David Friedman. Private Rights Enforcement.
I imagine a society where there is no government. Where each individual is the customer of a firm that sells him the service of protecting his rights and settling his disputes. And this raises an obvious problem, which is if I have a dispute with you and we have different rights enforcement agencies, different firms, how do we settle the dispute?
And people imagine that it can't possibly work because the two firms end up fighting each other. And my response to that is that warfare is expensive. It produces rather unpredictable results, so from the standpoint of both firms, it makes much more sense to agree on a private court, an arbitration agency, that will settle disputes between them and whose verdicts they will abide by.
And then the question is what enforces that agreement given that in this imaginary society there is no government to enforce contracts? And the answer is it is being enforced by what is sometimes referred to as the discipline of constant dealings. The fact that they're repeat players, and so my firm knows that if, when it loses a case - when its client loses the case - it doesn't go along with that verdict, then the next time that the other firm's client loses the case, it won't go along and they're back having to fight each other or engage in some other less satisfactory way of settling their disputes.
So in that society, law itself is being produced on the market. That is to say, each arbitration agency wants to have a set of rules and procedures such that rights enforcement agencies will want to use their services. Each rights enforcement agency wants to contract with arbitration agencies that have rules and policies such that the customers of the rights enforcement agency want to be under them.
So in effect, you've got a market where people are trying to design legal systems for customers. You might argue the same thing is true in a democratic political system, that the laws are made by a legislature and the legislators want to do things the voters will like.
But in the democratic political system, the individual voter knows that his vote has very close to zero chance of influencing the outcome. It therefore is not in his interest to devote much time and energy to figuring out what the law should be or whether his representatives have done the right things.

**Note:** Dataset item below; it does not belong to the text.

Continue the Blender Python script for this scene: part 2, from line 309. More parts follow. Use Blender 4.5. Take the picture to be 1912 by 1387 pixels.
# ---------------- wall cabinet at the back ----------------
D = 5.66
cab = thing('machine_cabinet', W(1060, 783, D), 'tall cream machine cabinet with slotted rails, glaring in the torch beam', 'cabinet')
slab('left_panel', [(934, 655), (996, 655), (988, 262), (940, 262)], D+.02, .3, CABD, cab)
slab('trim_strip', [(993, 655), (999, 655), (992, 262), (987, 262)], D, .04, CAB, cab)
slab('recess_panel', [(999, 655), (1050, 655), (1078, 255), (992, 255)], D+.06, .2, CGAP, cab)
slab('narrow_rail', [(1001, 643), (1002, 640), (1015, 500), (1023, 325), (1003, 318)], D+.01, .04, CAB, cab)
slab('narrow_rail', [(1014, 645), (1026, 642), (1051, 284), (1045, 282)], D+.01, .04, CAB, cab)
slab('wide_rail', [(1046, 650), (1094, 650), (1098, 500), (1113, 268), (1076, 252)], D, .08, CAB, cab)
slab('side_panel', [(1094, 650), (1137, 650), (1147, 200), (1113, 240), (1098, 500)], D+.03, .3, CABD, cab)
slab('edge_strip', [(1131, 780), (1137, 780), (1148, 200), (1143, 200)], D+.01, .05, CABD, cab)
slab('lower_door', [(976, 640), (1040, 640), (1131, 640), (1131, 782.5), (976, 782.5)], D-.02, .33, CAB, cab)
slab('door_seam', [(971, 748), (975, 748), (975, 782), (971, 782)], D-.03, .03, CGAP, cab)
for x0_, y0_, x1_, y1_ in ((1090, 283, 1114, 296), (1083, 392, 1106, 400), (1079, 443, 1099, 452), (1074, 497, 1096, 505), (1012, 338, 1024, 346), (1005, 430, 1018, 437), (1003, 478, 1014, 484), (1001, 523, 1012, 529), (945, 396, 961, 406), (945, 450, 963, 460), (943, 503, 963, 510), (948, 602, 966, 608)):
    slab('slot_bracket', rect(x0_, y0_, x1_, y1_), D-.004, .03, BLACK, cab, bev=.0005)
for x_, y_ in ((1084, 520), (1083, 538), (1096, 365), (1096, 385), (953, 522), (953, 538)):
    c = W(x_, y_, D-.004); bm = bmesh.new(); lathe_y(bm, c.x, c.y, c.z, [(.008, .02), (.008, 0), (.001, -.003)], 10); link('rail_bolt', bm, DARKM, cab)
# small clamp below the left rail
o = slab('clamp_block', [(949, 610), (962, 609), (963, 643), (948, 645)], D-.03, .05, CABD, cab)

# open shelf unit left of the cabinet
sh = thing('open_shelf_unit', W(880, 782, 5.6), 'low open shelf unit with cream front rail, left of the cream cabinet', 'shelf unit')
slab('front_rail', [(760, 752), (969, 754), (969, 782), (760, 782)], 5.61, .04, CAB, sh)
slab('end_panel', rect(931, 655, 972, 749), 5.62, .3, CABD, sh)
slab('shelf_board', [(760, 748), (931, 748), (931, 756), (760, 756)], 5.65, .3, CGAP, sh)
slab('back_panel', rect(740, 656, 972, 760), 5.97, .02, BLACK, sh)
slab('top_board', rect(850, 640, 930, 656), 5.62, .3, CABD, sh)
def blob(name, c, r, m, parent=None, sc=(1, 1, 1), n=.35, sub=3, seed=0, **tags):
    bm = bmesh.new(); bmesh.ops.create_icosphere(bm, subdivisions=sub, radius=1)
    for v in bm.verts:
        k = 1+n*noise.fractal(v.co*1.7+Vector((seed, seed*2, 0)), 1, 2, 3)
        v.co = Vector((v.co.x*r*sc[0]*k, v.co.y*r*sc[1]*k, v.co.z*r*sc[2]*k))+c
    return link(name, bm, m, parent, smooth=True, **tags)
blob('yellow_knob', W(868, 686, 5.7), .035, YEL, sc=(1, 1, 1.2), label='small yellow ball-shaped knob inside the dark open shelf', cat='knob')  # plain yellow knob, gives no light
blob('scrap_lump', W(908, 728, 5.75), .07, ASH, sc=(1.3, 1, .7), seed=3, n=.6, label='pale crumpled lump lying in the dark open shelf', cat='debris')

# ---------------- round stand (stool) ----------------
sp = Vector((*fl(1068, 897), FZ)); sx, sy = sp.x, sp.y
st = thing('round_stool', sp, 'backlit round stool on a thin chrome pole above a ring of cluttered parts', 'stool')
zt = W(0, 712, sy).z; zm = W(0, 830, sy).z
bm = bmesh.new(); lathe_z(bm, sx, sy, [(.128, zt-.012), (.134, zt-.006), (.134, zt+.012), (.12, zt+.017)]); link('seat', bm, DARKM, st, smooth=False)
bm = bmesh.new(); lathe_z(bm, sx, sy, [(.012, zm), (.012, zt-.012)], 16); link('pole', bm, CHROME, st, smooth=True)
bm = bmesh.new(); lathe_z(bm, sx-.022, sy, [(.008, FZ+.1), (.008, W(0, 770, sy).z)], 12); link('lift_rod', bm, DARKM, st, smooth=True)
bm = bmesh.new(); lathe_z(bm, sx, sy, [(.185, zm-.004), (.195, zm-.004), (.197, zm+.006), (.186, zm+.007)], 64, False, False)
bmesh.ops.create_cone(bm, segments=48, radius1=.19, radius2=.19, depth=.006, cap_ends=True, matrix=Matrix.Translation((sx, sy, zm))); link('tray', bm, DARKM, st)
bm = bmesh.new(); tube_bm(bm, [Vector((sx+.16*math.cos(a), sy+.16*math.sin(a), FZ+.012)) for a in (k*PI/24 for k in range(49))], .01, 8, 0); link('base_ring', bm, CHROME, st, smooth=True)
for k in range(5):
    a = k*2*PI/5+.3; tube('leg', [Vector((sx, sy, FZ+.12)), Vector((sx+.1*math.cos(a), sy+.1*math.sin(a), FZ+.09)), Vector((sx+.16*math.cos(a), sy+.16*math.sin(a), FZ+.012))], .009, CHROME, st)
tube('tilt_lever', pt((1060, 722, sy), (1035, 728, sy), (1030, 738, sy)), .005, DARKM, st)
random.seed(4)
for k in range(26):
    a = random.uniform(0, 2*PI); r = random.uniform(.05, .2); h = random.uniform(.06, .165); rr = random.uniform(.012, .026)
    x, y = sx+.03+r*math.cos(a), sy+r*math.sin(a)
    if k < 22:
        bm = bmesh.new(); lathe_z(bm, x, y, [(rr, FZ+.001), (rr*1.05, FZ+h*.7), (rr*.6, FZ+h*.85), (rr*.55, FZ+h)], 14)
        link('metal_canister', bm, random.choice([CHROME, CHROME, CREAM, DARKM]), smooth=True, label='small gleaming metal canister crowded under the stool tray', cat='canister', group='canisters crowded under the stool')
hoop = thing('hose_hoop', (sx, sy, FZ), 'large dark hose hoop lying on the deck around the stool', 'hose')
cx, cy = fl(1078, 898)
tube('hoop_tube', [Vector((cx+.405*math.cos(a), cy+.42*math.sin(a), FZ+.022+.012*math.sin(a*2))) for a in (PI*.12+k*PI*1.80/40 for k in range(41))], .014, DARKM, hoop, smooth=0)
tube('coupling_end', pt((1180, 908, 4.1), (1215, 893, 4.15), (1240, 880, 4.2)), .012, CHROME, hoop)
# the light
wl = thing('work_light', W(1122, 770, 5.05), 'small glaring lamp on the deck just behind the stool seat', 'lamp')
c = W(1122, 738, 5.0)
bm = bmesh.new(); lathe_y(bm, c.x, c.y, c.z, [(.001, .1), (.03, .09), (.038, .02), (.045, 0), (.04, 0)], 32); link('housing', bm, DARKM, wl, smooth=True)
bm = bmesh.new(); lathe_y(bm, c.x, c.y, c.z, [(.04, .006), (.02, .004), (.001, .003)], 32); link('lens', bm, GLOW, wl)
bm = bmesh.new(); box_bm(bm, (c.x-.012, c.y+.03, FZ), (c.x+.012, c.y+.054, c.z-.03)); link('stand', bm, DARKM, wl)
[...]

So that means that in order for the individual voter to do what democracy, in a sense, expects him to do, he has got to bear sizeable costs, and he gets essentially no payoff for doing that. And generally, people are very reluctant to do things that are expensive and do them no good, so they don't.
Whereas in the system I'm describing, the individual has to some degree the ability to choose what rights enforcement agency and what set of laws he's under. The individual consumer has a rational incentive to be reasonably well informed and to act on that information.
And the fact that he has those incentives means that the providers - both the rights enforcement agencies and the arbitration agencies - have an incentive to provide the services the customers want.